The growth of real estate development along the main thoroughfare of South Boston has been enormous in the past ten years. We at South Boston Online have noticed all the new restaurants, boutiques, and dense new residential housing that has been added along Broadway, and simultaneously-the addition of more cars. In a crisis of unending tickets and triple parking, local businesses struggle to keep patrons coming simply because finding parking is such a hassle. The developers have been very busy in South Boston, and the time for public parking garages is long overdue.

Imagine a future when you go shopping in South Boston and simply park your car in a garage near your shopping destination, or driving down Broadway without dogging parked cars. For this to happen, South Boston needs two parking garages strategically located: one near Perkins Square, and one on lower East Broadway. Public parking garages in general do not come about unless there is significant planning, and for that planning to occur on a city level, the business community has to be organized enough to focus upon engaging the city. The affirmative answer seems pretty unanimous when you ask citizens of South Boston if parking is needed, but the sticky wicket is how many car spaces, and deciding exactly where the garages will go.

From an urban planning perspective, the city of Boston has a little bit more leverage when setting up the standards and providing space for such parking-the same city that has been approving increased density of South Boston without really attending to the parking problem. Any parking garage planned with more than 50 spaces must have a management plan approved by the Boston Department of Transportation. We think it is obvious that if you build garages, they have to be substantial enough to provide enough volume in order to be cost effective. Building on West Broadway in logical locations like the current Athens Street lot, seems like a forgone conclusion, but for the objections of a small number of residents. The question is if the city is willing to generously compensate property owners in order to make space for sizable public parking. Approaching this issue will require a little courage on the part of our city councilors to do the right thing for the public good.

In the case of lower East Broadway, the concept of adding parking spaces to a new enlarged library with great community space has been given some thought. It makes a lot of sense to build a new library branch, but residents who think South Boston deserves a new library would have to join business people to advocate for such a plan with the city.
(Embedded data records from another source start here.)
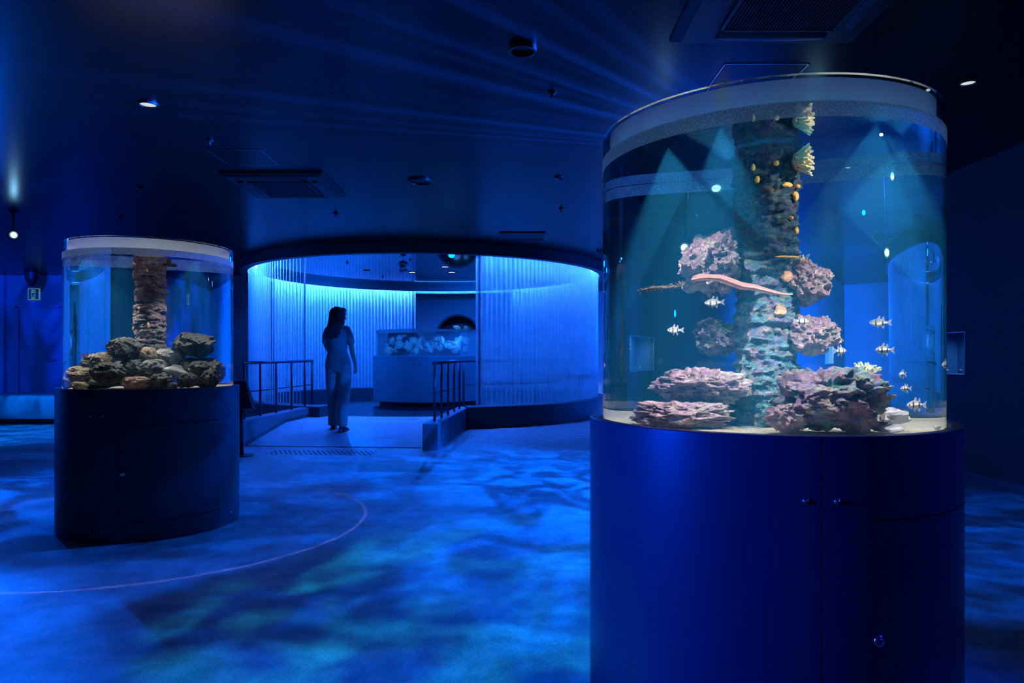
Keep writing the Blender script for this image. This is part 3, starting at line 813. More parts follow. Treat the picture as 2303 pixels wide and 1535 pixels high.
def anemone(label, pos, n, ln, rad, spread, axis, mat, seed, patchdims=(.02, .02)):
    rnd = random.Random(seed)
    t = thing('sea_anemone', label, 'sea anemone', pos)
    ax = Vector(axis).normalized(); q = ax.to_track_quat('Z', 'Y')
    bm = bmesh.new(); ell(bm, (0, 0, 0), (patchdims[0], patchdims[1], .010), 14, 8)
    bmesh.ops.transform(bm, matrix=q.to_matrix().to_4x4(), verts=bm.verts)
    obj('foot', bm, M['brownplate'], t, smooth=True)
    bm = bmesh.new()
    for i in range(n):
        x = rnd.uniform(-1, 1); y = rnd.uniform(-1, 1)
        if x * x + y * y > 1: x *= .6; y *= .6
        b0 = Vector((x * patchdims[0], y * patchdims[1], .003))
        d = Vector((x * spread, y * spread, 1)).normalized()
        bend = Vector((rnd.uniform(-1, 1), rnd.uniform(-1, 1), 0)) * .35
        L = ln * rnd.uniform(.7, 1.15)
        pts = [b0 + (d + bend * s) * L * s for s in (0, .25, .5, .75, .93, 1.0)]
        tube(bm, [q @ p for p in pts], [rad * k for k in (1.0, .95, .85, .8, .95, .5)], 7)
    obj('tentacles', bm, mat, t, smooth=True)
    return t
anemone('cream-yellow anemone with spread tentacles at the top right of the teal column', (BT.x + .060, BT.y - .062, 1.632), 95, .030, .0031, .75, (.9, -.45, .05), M['tentacle'], 1, (.030, .026))
anemone('pale green anemone with stubby tentacles on top of the largest boulder', (BT.x + .165, BT.y - .205, 1.016), 46, .028, .0028, .5, (.25, -.15, 1), M['tentacle_green'], 2, (.050, .014))
anemone('tiny green anemone tuft on the purple rock right of the column', (BT.x + .075, BT.y - .05, 1.345), 10, .016, .0022, .6, (0, 0, 1), M['tentacle_green'], 3, (.014, .008))

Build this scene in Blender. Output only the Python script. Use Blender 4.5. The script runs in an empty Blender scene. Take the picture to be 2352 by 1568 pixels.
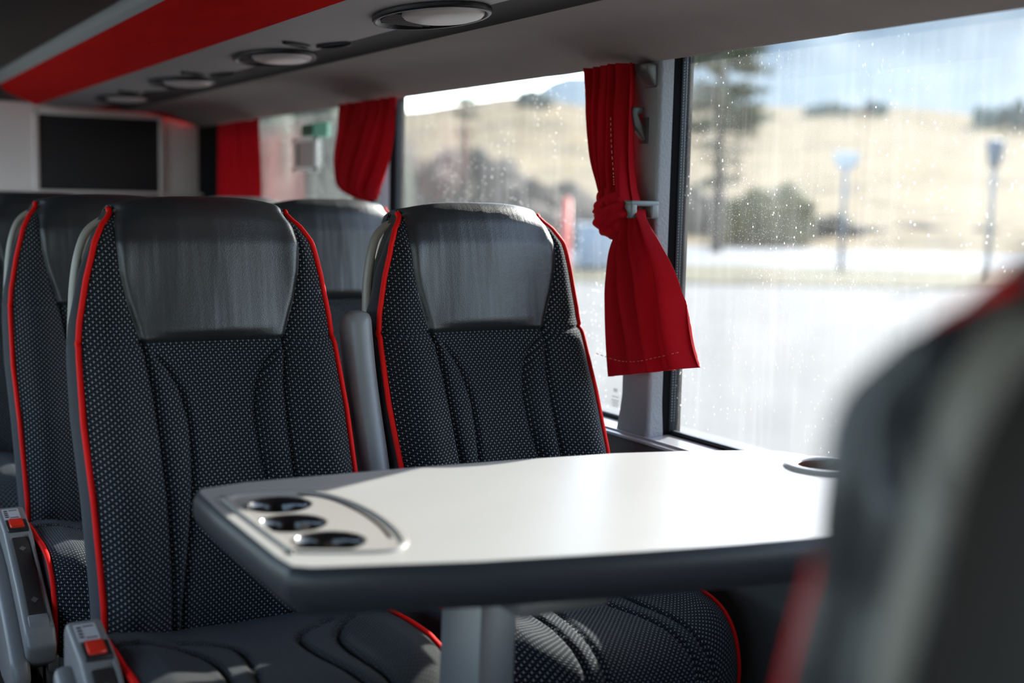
import bpy, bmesh, math, random
import numpy as np
from mathutils import Vector, Matrix, noise
random.seed(7)
PI = math.pi
scn = bpy.context.scene
COL = scn.collection

# ------------------------------------------------------------------ helpers
def link(name, me, m=None, parent=None, smooth=True, uvs=None):
    if smooth:
        for p in me.polygons: p.use_smooth = True
    o = bpy.data.objects.new(name, me)
    COL.objects.link(o)
    if m is not None:
        for mm in (m if isinstance(m, (list, tuple)) else [m]): me.materials.append(mm)
    if parent is not None: o.parent = parent
    return o

def mesh(name, V, F, m=None, parent=None, smooth=True, uv=None, mi=None):
    me = bpy.data.meshes.new(name)
    me.from_pydata([tuple(map(float, v)) for v in V], [], F)
    if uv is not None:
        L = me.uv_layers.new(name='UVMap')
        li = np.empty(len(me.loops), dtype=np.int32); me.loops.foreach_get('vertex_index', li)
        L.data.foreach_set('uv', np.asarray(uv, dtype=np.float32)[li].ravel())
    if mi is not None:
        me.polygons.foreach_set('material_index', np.asarray(mi, dtype=np.int32))
    me.update()
    return link(name, me, m, parent, smooth)

def from_bm(name, bm, m=None, parent=None, smooth=True, sharp=35):
    me = bpy.data.meshes.new(name); bmesh.ops.recalc_face_normals(bm, faces=bm.faces)
    bm.to_mesh(me); bm.free()
    o = link(name, me, m, parent, smooth)
    if smooth:
        try: me.set_sharp_from_angle(angle=math.radians(sharp))
        except Exception: pass
    return o

def tag(o, label=None, cat=None, group=None, kind=None):
    if label: o['label'] = label
    if cat: o['category'] = cat
    if group: o['group'] = group
    if kind: o['kind'] = kind
    return o

def empty(name, loc=(0, 0, 0), rz=0):
    o = bpy.data.objects.new(name, None); COL.objects.link(o)
    o.location = loc; o.rotation_euler = (0, 0, rz); o.empty_display_size = .05
    return o

def bm_box(bm, x0, x1, y0, y1, z0, z1, bev=0, seg=2):
    r = bmesh.ops.create_cube(bm, size=1)
    vs = r['verts']
    for v in vs:
        v.co = Vector(((x0 + x1) / 2 + v.co.x * (x1 - x0), (y0 + y1) / 2 + v.co.y * (y1 - y0), (z0 + z1) / 2 + v.co.z * (z1 - z0)))
    if bev > 0:
        es = list({e for v in vs for e in v.link_edges})
        bmesh.ops.bevel(bm, geom=es, offset=bev, segments=seg, affect='EDGES', profile=.5)

def box(name, x0, x1, y0, y1, z0, z1, m, parent=None, bev=0.002, seg=2):
    bm = bmesh.new(); bm_box(bm, x0, x1, y0, y1, z0, z1, bev, seg)
    return from_bm(name, bm, m, parent)

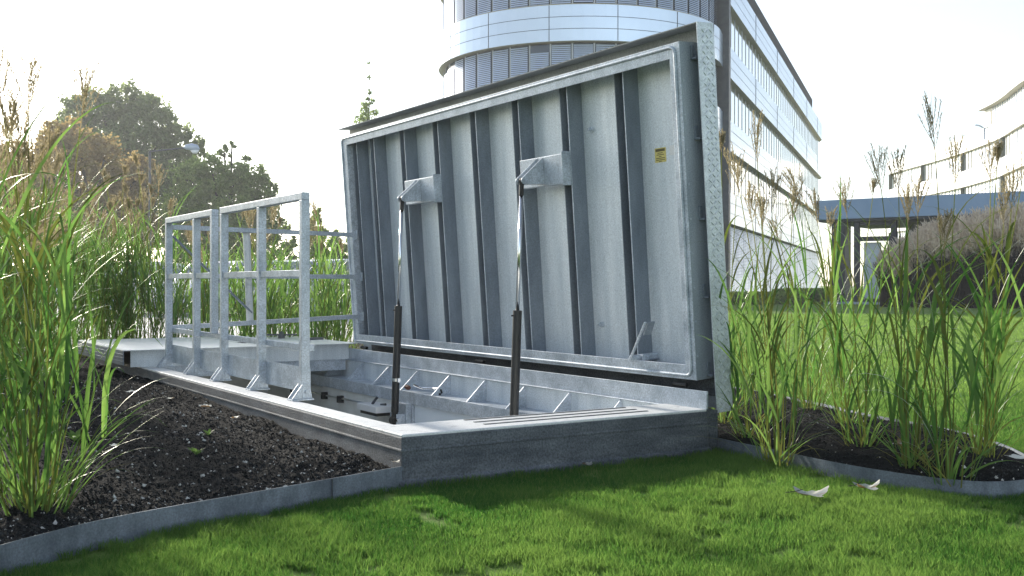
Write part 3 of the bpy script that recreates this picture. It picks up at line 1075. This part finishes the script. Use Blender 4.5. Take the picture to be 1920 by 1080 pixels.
# dense stand behind: interwoven clumps nobody could tell apart
r = np.random.default_rng(9)
stand = [(-20, 6.9), (40, 7.6), (20, 7.3), (150, 10.5), (195, 10.4), (235, 10.6), (280, 10.5), (20, 9.2), (85, 9.6), (170, 11.4), (255, 11.6), (120, 10.6), (55, 8.6), (215, 11.8)]
for i, (px, D) in enumerate(stand):
    g = gxy(px, D)
    tall = .88 + .14 * r.random()
    reed((g[0], g[1], .12), 'tall green reed clump in the dense stand left of the railing', 'dense reed stand left of the railing', 300 + i,
         nculm=20, spread=.22, hc=(.7 * tall, 1.25 * tall), nleaf=6, ll=(.45, .8), wd=(.0045, .009), lean=.3, basal=26, rnd_plumes=6, ptall=1.85 * tall, k=8, fat=1.7, dens=14, tbias=.1)
rear = [(330, 10.6), (372, 9.9), (415, 10.6), (455, 9.8), (500, 10.5), (540, 9.8), (580, 10.4), (618, 9.7), (650, 10.6), (395, 11.4), (560, 11.5), (640, 11.6), (470, 11.6)]
for i, (px, D) in enumerate(rear):
    g = gxy(px, D)
    reed((g[0], g[1], .10), 'bright green reed clump behind the closed cover, seen through the railing', 'reeds behind the closed cover', 400 + i,
         nculm=17, spread=.2, hc=(.5, .95), nleaf=5, ll=(.4, .7), wd=(.006, .010), lean=.3, basal=18, rnd_plumes=2, ptall=1.5, k=8, fat=1.7, dens=14, tbias=.18)


# ------------------------------------------------------------------ small weeds and fallen leaves
def weed(x, y, label, seed, n=9, sz=.03):
    r = np.random.default_rng(seed)
    z = soil_at(x, y, False)
    t = thing('weed', label, 'weed', (x, y, z), 'small weeds on the left soil bed')
    R = Ribbons()
    for i in range(n):
        az = r.uniform(0, 6.28)
        Q = arc_path(np.array([x, y, z - .003]), az, r.uniform(.5, 1.2), sz * r.uniform(.7, 1.6), 1.0, 6)
        R.blade(Q, np.array([.001, .003, .005, .006, .004, .0004]) * sz / .03, np.array([math.cos(az + 1.57), math.sin(az + 1.57), 0]), r.uniform(.5, 1), .1)
    R.build('leaves', REED, t)


weed(-.42, 1.18, 'tiny pale green weed on the dark soil close to the kerb', 1, 8, .035)
weed(-.62, .70, 'small olive tuft of weed in the middle of the left soil bed', 2, 16, .04)
weed(-.96, 1.45, 'leafy weed right of the big foreground reed clump', 3, 20, .06)


def dead_leaf(p, size, rot, label, seed, curl=.5, name='fallen_leaf'):
    """lobed maple-like leaf, curled up at its edges"""
    r = np.random.default_rng(seed)
    t = thing(name, label, 'leaf', p, 'dry fallen leaves')
    n = 40
    vs, fs = [(0, 0, 0)], []
    for ring in (.5, 1.0):
        for i in range(n):
            a = 2 * math.pi * i / n
            lobe = .62 + .30 * abs(math.cos(2.5 * a)) ** 1.3 + .06 * math.sin(11 * a)
            rr = size * ring * (lobe if ring == 1 else .6)
            x, y = rr * math.cos(a), rr * .8 * math.sin(a)
            z = curl * (x * x * .55 + y * y * .2) / size + .10 * curl * size * ring * math.sin(3 * a + seed)
            vs.append((x, y, z))
    for i in range(n):
        fs.append((0, 1 + i, 1 + (i + 1) % n))
        fs.append((1 + i, 1 + n + i, 1 + n + (i + 1) % n, 1 + (i + 1) % n))
    vs = np.array(vs)
    vs[:, 2] += .06 * vs[:, 1]
    c_, s_ = math.cos(rot), math.sin(rot)
    vs = np.stack([vs[:, 0] * c_ - vs[:, 1] * s_, vs[:, 0] * s_ + vs[:, 1] * c_, vs[:, 2]], 1) + np.array(p)
    mb = MB()
    mb.add(vs, fs)
    mb.t = [np.clip(.75 + .45 * np.sin(vs[:, 0] * 60 + seed) + r.normal(0, .15, len(vs)), 0, 1)]
    mb.build('leaf_blade', DEADLEAF, t, smooth=True)
    q = np.array([[-1.25 * size, 0, .01], [-.85 * size, 0, .012], [-.4 * size, 0, curl * size * .3 + .004]])
    q = np.stack([q[:, 0] * c_ - q[:, 1] * s_, q[:, 0] * s_ + q[:, 1] * c_, q[:, 2]], 1) + np.array(p)
    MB().tube(q, .0016, 6).build('leaf_stem', BARK, t)


def ground(px, py, z):
    d = FW + (px - 960) / FPX * RT + (540 - py) / FPX * UP
    return CAM + d * (z - CAM[2]) / d[2]


dead_leaf(ground(1520, 928, .04), .075, -.55, 'large pale curled leaf lying on the lawn in front of the right edging', 1, .75)
dead_leaf(ground(1625, 915, .04), .060, -.4, 'brown curled leaf on the grass touching the right edging', 2, .9)
dead_leaf(ground(1690, 836, .14), .045, .9, 'brown leaf standing upright at the foot of a reed clump', 3, 1.2)
dead_leaf(ground(1905, 857, .10), .055, -.4, 'flat pale leaf on the soil at the right picture edge', 4, .3)
dead_leaf(ground(1102, 871, .03), .03, .2, 'small tan leaf leaning on the front kerb at the lawn', 5, .8)
for i, (px, py, s, lab) in enumerate([(245, 735, .055, 'tan dry leaf on the soil below the end of the closed cover'), (385, 762, .05, 'brown dry leaf against the left kerb below the railing'),
                                      (318, 747, .035, 'small pale leaf on the soil left of the railing kerb'), (440, 783, .03, 'tiny whitish leaf near the middle of the left kerb'),
                                      (215, 835, .028, 'whitish leaf scrap right of the big foreground reed'), (742, 866, .022, 'pale leaf scrap at the corner of kerb and edging')]):
    dead_leaf(ground(px, py, .14 if i < 4 else .11), s, i * 1.3, lab, 10 + i, .5)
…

This kind of urban planning is not done without some disruption, but if the community agrees that doing so serves two common goods: building a significantly enlarged, modern branch library in a beautiful location, and making parking available to fit the needs of thirty small business on East Broadway; then somehow urban planners can design a plan. We are not saying that these specific suggestions are even the right ones to consider, but putting an end to double and triple parking down Broadway is a smart move, and parking garages are the answer. Other communities have devised such plans with the city, so there is no reason why South Boston can’t do the same.